Thursday, January 13, 2011

Where's That Tide Schedule?

Nobody likes to make mistakes, least of all newspaper people.

Mistakes I made led me to exit the industry butt-first in 2005. I regret the mistakes still. But the corrections were handled as they should have been: Swiftly and prominently.

So I read with great interest a debate on Scott Rosenberg’s blog Wordyard about whether news organizations (and by extension, anyone looking to keep a reputation of accuracy in any kind of social media) should delete erroneous tweets as part of a corrective action or leave the tweets to hang in the twittersphere as part of the overall public record.

This goes far beyond the typical newsroom correction debate, parodied in an unforgettable Bloom County comic strip in which Ace Reporter Milo Bloom approaches editor Vanderbeek to proclaim that the sensational child-stealing epidemic the paper wrote about never actually happened.

“Yeek!” replies Vanderbeek. “Run a correction beneath the tide schedules on page 39!”

So where do I stand on the whole bald versus shaved debate?

Don’t delete.

First of all, deleting from your Twitter or Facebook account doesn’t really delete anything because you don’t know who else out there has cached the page or done some other kind of public-access archiving to preserve for posterity the terrible things that you’ve said. Appending a correction to the tweet, or as some posters on Rosenberg’s blog has suggested, adding a “correction” function to Twitter’s options make more sense, as it’s clear – and likely traceable back to the original post or tweet – what is being corrected. The additional function of retweeting the correction to everyone who retweeted the original tweet seems essential, and not outside the realm of technology.

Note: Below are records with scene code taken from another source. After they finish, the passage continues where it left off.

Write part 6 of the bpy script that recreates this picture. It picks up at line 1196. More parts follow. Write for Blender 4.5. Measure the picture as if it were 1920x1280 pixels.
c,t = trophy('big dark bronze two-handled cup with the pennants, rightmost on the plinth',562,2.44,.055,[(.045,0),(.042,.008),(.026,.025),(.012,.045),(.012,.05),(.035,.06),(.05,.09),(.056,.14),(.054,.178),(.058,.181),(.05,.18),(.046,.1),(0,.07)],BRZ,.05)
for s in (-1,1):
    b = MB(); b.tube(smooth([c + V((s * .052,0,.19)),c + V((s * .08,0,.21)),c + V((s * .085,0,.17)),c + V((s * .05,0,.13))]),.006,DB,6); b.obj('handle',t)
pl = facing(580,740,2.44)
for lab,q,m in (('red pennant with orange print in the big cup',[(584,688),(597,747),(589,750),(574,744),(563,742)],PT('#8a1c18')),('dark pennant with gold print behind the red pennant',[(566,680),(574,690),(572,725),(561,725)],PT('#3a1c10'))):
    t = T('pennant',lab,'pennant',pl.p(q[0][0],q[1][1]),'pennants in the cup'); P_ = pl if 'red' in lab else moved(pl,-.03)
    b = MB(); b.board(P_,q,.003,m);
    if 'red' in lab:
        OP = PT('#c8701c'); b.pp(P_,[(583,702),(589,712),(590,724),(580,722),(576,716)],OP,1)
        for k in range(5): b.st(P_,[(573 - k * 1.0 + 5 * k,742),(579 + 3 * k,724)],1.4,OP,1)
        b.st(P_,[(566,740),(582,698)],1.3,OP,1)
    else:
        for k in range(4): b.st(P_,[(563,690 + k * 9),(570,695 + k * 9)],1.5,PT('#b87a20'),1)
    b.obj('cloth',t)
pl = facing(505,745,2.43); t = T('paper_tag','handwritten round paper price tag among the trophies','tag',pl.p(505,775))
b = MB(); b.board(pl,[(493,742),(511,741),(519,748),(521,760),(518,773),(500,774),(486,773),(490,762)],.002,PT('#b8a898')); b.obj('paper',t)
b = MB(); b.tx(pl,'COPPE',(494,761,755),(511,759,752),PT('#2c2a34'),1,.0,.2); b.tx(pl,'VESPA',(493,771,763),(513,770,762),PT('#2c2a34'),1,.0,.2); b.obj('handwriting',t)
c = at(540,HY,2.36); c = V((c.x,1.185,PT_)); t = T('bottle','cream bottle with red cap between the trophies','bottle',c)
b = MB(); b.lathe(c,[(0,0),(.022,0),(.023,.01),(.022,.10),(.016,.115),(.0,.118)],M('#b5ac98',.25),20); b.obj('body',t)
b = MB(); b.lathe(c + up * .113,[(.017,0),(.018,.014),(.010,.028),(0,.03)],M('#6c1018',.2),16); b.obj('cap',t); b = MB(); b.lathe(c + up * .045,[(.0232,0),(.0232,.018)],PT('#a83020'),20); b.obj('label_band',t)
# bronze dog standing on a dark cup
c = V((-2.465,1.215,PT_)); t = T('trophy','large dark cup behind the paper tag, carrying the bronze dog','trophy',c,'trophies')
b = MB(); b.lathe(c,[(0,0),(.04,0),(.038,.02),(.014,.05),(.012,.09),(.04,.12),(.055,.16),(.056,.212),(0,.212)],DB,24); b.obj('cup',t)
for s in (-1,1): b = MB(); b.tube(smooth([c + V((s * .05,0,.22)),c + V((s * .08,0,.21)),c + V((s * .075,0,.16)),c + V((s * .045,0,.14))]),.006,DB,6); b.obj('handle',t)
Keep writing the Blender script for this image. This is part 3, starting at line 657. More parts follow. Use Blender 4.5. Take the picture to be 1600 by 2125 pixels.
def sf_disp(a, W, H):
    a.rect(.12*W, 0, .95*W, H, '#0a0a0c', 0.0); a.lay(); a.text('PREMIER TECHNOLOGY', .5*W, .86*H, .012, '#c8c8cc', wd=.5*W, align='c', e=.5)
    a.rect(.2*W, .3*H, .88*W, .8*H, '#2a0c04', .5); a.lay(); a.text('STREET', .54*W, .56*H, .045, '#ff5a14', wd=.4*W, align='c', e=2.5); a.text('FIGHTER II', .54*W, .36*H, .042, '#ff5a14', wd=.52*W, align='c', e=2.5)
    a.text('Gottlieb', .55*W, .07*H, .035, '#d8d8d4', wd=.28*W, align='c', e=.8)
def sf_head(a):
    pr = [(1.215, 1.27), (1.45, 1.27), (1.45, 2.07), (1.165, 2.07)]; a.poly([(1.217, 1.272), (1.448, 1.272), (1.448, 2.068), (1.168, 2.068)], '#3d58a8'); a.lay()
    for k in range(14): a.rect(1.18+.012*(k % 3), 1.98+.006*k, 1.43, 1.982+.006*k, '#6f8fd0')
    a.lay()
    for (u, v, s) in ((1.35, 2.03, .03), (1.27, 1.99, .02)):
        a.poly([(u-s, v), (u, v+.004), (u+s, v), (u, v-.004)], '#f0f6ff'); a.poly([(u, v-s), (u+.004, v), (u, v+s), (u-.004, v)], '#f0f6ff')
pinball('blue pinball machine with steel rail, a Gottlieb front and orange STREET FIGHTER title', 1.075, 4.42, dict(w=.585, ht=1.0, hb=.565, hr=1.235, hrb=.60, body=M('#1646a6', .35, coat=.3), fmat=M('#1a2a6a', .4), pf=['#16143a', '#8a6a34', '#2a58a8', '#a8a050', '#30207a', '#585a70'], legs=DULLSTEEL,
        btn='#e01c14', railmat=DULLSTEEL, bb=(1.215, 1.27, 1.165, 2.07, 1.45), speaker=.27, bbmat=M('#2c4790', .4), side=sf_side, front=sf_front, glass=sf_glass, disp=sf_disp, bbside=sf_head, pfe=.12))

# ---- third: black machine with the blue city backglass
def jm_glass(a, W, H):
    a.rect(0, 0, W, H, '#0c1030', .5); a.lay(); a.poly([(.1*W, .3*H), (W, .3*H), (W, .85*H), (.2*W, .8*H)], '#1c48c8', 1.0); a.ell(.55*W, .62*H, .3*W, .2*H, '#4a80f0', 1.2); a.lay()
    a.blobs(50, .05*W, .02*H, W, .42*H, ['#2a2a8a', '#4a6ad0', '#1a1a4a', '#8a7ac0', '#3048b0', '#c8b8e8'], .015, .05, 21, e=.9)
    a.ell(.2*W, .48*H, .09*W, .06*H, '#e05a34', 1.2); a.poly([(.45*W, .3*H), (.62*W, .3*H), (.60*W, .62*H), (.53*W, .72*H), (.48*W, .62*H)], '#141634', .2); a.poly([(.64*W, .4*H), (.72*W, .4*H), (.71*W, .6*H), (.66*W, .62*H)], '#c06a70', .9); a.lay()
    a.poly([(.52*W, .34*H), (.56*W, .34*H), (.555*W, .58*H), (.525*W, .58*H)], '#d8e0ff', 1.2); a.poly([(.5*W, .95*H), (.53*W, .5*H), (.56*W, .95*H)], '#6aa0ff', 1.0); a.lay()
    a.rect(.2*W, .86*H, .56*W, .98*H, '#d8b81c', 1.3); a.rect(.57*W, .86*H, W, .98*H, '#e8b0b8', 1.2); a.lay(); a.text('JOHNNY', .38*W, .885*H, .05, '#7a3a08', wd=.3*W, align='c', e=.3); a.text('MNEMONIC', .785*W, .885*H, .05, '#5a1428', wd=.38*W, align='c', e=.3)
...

Still, it seems easier to avoid putting out bad information in the first place.

In other words, don’t rush to post.

What I find most intriguing about this discussion are responses from the Associated Press and Dan Rather, as reported by the AP’s David Bauder:
Former CBS News anchor Dan Rather said that if he were covering the story in the 1970s and 1980s, he would not likely have gone with the NPR report. But if he were in the anchor chair in 2011, he probably would have.

"The pressure is immediate and almost crushing on you and your news organization to match that," he said. "Mostly what you hear are sets all over the world going to your competition and computers, handheld or otherwise, going to a different site."

NPR's reputation as a news organization would carry weight, particularly since television news organization knew NPR was more likely to have people close to the scene.
To blame the urgent drive for expediency seems dubious to me. Why rush to be the first with bad information that hasn’t been substantiated by at least two sources? Yes, there is much more instant media today than there was in the 1970s, but, frankly, we’re talking only in a matter of seconds versus a manner of minutes. If, in the 1970s, Rather would take an extra few minutes to find a second source, knowing he could get on the air within minutes with the corroborated information, why not take the time now? The pressure may be “immediate and crushing,” now, but tell me, truthfully, is it any more immediate and crushing than it was 40 years ago?

Additionally, whatever has happened to the old newsroom axiom: If your mother says she loves you, verify it? That certainly would have saved me some embarrassment in 2005, surely, as it would have many news outlets this weekend as their erroneous reports went out and were retweeted across the universe.

It also seems essential, in reading the National Public Radio ombudsman’s column on the incorrect Gabrielle Giffords information the network sent out Saturday, that reporters and social media wonks at any news organization not exist in walled gardens:
The Twittersphere exploded with scores retweeting Giffords’ supposed death, exemplifying how news travels in a nanosecond in today’s media world before anyone has time to process it.

“Within a few minutes, I started seeing other news orgs either holding back on reporting it as well as people on Twitter asking me about it,” wrote Carvin in an excellent post on Lostremote.com explaining what happened with Twitter. "About 25 minutes later, I saw that the NPR site had changed the headline from saying she had been killed to that she had been shot.”
While it’s a good thing he was watching the newsline, he shouldn’t have had to – those on the news end and the social media end ought to be talking to one another, especially in frenetic situations like these.